** Goal of the exercise **
Everything from the first line to the line containing "for o in list(bpy.data.objects): bpy.data.objects.remove(o)" is to be repeated exactly; nothing past it.

** Data in this exercise **
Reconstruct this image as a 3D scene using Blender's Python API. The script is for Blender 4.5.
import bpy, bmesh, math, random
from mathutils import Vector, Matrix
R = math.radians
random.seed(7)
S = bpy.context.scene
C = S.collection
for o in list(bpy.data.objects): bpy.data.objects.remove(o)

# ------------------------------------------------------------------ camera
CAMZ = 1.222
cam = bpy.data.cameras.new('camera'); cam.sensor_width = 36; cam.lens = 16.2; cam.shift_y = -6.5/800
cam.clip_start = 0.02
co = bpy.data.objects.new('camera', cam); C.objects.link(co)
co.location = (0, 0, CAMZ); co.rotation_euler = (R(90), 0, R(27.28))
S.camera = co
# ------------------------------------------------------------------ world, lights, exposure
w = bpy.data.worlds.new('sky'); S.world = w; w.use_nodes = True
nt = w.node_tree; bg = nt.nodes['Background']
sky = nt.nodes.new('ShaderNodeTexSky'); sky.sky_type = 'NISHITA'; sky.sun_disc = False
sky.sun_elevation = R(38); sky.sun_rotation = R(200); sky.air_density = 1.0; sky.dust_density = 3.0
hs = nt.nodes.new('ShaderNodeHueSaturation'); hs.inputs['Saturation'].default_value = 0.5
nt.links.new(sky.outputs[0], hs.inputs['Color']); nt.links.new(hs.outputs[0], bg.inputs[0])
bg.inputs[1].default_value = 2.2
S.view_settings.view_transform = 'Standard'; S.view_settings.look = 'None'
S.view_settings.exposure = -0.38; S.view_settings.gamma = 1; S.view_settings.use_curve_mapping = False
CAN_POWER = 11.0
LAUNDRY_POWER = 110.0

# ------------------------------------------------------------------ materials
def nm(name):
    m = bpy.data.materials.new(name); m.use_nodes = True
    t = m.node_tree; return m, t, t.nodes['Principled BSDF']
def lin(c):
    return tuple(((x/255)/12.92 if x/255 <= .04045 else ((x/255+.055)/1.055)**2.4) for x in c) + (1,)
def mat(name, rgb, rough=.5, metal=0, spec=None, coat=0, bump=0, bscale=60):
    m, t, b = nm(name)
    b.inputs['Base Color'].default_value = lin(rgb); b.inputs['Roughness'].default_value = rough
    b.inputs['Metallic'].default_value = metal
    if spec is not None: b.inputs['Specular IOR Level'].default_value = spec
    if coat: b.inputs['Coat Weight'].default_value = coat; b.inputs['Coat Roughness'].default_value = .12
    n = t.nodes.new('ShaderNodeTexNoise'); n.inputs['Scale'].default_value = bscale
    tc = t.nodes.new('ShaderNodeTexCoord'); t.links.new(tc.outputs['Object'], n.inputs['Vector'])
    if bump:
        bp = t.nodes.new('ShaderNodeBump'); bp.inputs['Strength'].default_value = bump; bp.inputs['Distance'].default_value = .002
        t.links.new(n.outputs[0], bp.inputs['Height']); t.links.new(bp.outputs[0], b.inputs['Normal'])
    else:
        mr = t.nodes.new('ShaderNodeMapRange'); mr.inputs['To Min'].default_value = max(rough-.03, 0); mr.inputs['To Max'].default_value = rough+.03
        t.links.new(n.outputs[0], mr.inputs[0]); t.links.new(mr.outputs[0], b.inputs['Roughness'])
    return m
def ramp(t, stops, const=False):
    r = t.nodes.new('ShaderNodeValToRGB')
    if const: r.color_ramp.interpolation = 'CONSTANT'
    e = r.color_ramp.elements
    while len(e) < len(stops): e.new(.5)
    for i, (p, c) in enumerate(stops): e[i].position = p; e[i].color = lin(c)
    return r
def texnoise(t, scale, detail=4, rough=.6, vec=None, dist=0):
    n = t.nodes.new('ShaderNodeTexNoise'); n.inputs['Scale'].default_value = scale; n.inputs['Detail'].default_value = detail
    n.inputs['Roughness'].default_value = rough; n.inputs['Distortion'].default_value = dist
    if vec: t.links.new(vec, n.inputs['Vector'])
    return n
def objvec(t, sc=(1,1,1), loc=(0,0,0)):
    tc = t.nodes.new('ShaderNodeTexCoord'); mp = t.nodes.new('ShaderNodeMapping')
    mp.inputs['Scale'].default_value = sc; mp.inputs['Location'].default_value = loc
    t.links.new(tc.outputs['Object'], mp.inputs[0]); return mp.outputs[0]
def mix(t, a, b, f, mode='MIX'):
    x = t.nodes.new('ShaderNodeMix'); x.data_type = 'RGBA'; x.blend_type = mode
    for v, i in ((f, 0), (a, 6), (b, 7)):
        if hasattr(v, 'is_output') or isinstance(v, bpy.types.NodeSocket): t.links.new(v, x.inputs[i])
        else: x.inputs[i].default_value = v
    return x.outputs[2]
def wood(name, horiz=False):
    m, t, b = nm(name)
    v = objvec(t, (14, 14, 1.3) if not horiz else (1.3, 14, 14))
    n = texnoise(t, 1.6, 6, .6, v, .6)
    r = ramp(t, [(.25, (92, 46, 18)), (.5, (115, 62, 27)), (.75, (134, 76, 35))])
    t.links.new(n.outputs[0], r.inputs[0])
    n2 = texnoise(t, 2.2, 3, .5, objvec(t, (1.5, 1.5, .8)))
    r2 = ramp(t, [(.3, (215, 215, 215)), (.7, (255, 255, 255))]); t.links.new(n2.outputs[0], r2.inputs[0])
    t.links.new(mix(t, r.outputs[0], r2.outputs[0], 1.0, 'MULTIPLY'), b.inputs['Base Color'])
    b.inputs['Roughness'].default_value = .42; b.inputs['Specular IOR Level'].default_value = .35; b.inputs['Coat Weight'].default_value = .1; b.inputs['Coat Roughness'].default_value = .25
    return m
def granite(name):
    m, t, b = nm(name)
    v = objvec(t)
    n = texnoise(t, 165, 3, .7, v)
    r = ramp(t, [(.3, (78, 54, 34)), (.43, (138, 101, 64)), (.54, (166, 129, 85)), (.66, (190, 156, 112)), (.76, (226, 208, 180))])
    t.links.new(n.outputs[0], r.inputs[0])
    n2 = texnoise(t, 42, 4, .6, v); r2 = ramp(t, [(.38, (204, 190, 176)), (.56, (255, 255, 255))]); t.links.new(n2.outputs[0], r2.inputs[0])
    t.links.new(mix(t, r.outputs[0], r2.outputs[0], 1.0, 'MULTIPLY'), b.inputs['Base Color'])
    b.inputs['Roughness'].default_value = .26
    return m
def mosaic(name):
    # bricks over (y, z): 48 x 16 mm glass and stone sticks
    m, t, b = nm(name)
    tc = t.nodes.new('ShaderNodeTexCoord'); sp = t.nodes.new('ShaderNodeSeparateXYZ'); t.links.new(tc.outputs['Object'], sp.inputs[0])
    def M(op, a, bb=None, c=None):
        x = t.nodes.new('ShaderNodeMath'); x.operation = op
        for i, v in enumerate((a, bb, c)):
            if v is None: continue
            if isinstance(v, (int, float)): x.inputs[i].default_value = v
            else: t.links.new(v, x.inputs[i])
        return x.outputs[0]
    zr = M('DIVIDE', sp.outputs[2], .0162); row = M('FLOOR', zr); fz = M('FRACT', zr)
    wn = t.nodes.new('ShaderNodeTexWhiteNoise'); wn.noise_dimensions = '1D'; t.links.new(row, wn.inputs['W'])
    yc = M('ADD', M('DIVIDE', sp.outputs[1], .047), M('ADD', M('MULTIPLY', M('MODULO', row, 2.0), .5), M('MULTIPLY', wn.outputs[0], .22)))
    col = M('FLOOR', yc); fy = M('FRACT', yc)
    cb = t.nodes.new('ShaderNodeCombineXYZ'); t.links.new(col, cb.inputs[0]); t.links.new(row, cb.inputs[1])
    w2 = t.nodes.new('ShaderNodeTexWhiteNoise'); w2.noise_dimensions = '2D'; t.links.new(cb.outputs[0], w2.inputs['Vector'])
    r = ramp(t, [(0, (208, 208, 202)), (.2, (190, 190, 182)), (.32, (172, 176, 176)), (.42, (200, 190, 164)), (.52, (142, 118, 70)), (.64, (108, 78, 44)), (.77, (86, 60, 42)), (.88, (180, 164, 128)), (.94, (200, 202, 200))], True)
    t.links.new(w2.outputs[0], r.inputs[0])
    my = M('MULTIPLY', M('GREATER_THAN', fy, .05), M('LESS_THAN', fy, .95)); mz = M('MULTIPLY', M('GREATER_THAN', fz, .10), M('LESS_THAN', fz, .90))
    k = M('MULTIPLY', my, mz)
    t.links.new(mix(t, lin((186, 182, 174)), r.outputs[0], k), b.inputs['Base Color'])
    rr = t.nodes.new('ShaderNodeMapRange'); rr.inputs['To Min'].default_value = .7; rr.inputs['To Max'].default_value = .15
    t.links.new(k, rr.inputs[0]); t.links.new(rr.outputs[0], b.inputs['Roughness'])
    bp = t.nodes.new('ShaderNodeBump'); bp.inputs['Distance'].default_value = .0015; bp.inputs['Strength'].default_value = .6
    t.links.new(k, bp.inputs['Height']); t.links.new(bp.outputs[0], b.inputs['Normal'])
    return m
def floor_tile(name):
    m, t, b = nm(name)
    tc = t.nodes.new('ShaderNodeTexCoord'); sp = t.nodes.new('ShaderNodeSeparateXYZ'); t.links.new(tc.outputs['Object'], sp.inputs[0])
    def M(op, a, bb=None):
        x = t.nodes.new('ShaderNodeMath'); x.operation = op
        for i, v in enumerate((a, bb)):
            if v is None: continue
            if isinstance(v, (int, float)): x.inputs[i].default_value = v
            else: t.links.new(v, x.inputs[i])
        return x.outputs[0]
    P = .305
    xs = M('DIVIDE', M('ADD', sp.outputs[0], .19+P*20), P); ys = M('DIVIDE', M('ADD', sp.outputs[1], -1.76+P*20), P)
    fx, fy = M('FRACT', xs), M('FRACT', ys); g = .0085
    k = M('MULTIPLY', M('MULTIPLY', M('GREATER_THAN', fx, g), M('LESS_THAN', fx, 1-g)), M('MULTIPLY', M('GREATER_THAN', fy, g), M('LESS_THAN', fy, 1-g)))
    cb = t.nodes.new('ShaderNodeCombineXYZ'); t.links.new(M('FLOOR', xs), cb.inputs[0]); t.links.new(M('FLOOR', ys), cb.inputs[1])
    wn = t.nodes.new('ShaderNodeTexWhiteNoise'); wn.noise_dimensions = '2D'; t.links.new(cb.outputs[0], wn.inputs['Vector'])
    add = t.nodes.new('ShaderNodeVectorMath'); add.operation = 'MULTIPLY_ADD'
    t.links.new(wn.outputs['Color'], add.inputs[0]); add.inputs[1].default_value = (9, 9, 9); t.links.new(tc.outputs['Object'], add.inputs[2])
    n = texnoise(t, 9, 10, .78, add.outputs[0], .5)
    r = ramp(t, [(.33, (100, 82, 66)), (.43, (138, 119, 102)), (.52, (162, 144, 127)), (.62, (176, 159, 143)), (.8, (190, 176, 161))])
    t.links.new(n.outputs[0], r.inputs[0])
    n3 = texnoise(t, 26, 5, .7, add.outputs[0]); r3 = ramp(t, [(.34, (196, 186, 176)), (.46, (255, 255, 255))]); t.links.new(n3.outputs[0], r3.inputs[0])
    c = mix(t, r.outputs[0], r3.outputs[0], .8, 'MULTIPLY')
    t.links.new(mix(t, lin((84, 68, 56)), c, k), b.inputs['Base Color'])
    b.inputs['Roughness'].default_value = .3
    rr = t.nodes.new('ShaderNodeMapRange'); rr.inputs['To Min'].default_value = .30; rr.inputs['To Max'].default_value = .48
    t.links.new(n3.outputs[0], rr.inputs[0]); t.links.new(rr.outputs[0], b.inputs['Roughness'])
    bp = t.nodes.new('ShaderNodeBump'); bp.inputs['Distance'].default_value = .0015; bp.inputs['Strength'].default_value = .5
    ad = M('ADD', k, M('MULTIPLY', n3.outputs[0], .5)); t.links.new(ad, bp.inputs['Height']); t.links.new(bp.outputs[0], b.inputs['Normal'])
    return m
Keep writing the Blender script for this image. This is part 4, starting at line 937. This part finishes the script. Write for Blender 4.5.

** Completed task **
Reconstruct this image as a 3D scene using Blender's Python API. The script is for Blender 4.5.
import bpy, bmesh, math, random
from mathutils import Vector, Matrix
R = math.radians
random.seed(7)
S = bpy.context.scene
C = S.collection
for o in list(bpy.data.objects): bpy.data.objects.remove(o)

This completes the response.